Onesmus Mugyenyi, a policy analyst with the Advocates Coalition for Development and Environment, a local policy research and advocacy think tank, explained that Uganda’s poverty levels were closely related to its failure to sustainably exploit its natural resources.

“[Uganda’s rural population] is employed in natural resource-based activities, particularly agriculture. Therefore, sustainable natural resource utilisation is key to Uganda’s efforts to ensure poverty reduction,” Mugyenyi told IPS.

He said the country had good laws and policies about tapping its natural resources, but they were not enforced.

“We have instead degraded the same resources that we should have used for poverty reduction,” he said.

Peter Lokeris, minister of mineral development, told IPS that Uganda intially did not have the capacity to gainfully exploit its mineral and oil and gas resources. “Exploiting those resources requires expertise and financial resources. We have put in place laws and built capacity to start exploitation of those minerals,” he said.

Kamugisha explained that gold mining was left to artisan miners who used crude methods that endangered their lives and pushed them further into poverty. “And worst of all you cannot trace where the gold goes because it is never officially declared,” he said.

Kamugisha explained that in 2008 unlicensed artisanal and small-scale gold miners were estimated to have produced gold valued at 28.3 million dollars, while official gold exports totalled 35.3 million dollars.

But the people of Karamoja, in northeastern Uganda, have been trapped in a cycle of poverty despite the presence of over 50 different minerals in the region. Uganda Bureau of Statistics data show that an estimated 82 percent of the population in Karamoja live in poverty, and only eight percent have access to sanitation. In addition, acute malnutrition is as high as 10.9 percent, compared to a national average of six percent.

“The minerals sector in Karamoja is characterised by unsustainable mining methods, dire health and safety conditions, child labour, gender inequalities, exploitative pricing and environmental degradation,” Isaac Kabong, the executive director of Ecological Christian Organisation, which conducted research on mineral exploitation in Karamoja, told IPS.

The government representative from Moroto district in Karamoja, Bob Opio, said that insecurity in the region, which was attributed to clashes between local clans and cattle rustling, was one of the reasons why it was difficult to extract mineral resources.

“That has even opened the window to mineral smugglers from neighbouring countries like South Sudan and Kenya. With such confusion, a district authority cannot collect [the] royalties that would benefit the local people of Karamoja,” Opio told IPS.

However, the August Uganda Economic Update report by the World Bank underscored the need to accelerate diversification of the country’s economic base and to provide new sources of employment. According to the Chronic Poverty Advisory Network report, the majority of Ugandans derive their livelihoods from agriculture.

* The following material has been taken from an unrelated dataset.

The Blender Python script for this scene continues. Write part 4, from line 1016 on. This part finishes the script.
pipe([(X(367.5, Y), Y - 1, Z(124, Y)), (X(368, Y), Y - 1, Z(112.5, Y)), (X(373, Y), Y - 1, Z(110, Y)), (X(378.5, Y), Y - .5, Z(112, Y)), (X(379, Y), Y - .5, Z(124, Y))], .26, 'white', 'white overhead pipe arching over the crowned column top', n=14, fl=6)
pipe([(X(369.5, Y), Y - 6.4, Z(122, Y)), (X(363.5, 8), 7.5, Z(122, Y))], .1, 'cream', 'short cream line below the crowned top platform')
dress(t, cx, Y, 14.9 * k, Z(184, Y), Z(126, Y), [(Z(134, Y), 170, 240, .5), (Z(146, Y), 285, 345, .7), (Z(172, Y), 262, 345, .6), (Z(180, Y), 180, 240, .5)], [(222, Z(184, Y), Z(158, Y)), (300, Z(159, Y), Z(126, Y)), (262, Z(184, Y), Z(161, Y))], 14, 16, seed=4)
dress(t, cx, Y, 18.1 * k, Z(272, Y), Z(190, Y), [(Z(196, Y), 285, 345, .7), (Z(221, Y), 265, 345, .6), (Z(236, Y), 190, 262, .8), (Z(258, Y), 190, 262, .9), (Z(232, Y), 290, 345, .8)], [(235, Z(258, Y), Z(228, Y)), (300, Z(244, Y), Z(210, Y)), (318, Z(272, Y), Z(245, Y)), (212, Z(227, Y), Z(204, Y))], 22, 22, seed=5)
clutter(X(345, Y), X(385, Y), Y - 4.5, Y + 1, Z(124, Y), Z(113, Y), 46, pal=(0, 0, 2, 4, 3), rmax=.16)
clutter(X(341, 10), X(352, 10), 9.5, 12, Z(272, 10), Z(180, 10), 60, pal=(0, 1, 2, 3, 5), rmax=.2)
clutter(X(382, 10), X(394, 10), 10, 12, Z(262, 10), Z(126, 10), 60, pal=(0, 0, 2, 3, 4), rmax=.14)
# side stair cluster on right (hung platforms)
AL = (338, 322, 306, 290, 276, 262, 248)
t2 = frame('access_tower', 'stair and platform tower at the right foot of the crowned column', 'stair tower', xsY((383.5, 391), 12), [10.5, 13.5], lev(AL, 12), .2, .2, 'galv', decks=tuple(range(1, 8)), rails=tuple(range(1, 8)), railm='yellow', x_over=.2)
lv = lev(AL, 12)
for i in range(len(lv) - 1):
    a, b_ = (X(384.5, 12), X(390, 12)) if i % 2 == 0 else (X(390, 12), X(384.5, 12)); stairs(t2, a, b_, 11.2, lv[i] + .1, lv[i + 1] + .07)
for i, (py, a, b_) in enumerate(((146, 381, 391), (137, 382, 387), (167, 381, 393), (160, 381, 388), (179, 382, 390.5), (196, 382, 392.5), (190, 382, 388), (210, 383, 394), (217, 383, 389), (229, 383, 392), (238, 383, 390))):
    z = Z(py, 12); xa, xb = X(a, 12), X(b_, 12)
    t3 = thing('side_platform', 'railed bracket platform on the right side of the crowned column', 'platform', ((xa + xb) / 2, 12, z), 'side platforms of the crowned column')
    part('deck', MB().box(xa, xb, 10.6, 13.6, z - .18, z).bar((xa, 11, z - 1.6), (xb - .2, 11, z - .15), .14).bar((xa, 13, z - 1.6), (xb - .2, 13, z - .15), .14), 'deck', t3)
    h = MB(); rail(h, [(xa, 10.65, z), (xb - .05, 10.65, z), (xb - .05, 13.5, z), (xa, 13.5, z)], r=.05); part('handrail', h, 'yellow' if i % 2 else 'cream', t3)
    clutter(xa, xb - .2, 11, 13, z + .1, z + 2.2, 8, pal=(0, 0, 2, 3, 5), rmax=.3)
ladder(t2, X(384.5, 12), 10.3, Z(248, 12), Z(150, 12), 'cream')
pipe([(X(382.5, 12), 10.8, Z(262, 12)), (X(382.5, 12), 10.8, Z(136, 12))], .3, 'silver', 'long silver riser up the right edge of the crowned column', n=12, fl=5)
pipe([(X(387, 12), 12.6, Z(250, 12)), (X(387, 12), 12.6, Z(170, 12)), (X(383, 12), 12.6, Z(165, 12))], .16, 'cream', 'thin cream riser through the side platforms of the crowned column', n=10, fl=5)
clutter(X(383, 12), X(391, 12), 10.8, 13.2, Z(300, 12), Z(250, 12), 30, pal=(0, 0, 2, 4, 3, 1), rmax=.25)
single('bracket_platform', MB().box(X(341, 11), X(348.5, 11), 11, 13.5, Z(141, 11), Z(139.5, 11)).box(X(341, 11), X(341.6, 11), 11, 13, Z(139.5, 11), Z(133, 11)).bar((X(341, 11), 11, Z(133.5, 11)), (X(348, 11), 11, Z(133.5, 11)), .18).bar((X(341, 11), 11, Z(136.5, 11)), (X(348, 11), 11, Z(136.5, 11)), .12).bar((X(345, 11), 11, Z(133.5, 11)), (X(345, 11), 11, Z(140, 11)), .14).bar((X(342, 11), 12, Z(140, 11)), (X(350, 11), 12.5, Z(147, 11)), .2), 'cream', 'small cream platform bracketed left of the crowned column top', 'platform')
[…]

“While Uganda’s economy has grown rapidly over most of the last decade and will continue to do so into the future, a significant proportion of the country’s population is not benefiting from this growth,” said Philippe Dongier, World Bank’s Country Director for Tanzania, Uganda and Burundi, in the report.

Uganda, according to the report, needs to manage the labour force to transit from involvement in low productivity subsistence agriculture to increased involvement in higher productivity manufacturing and services sectors.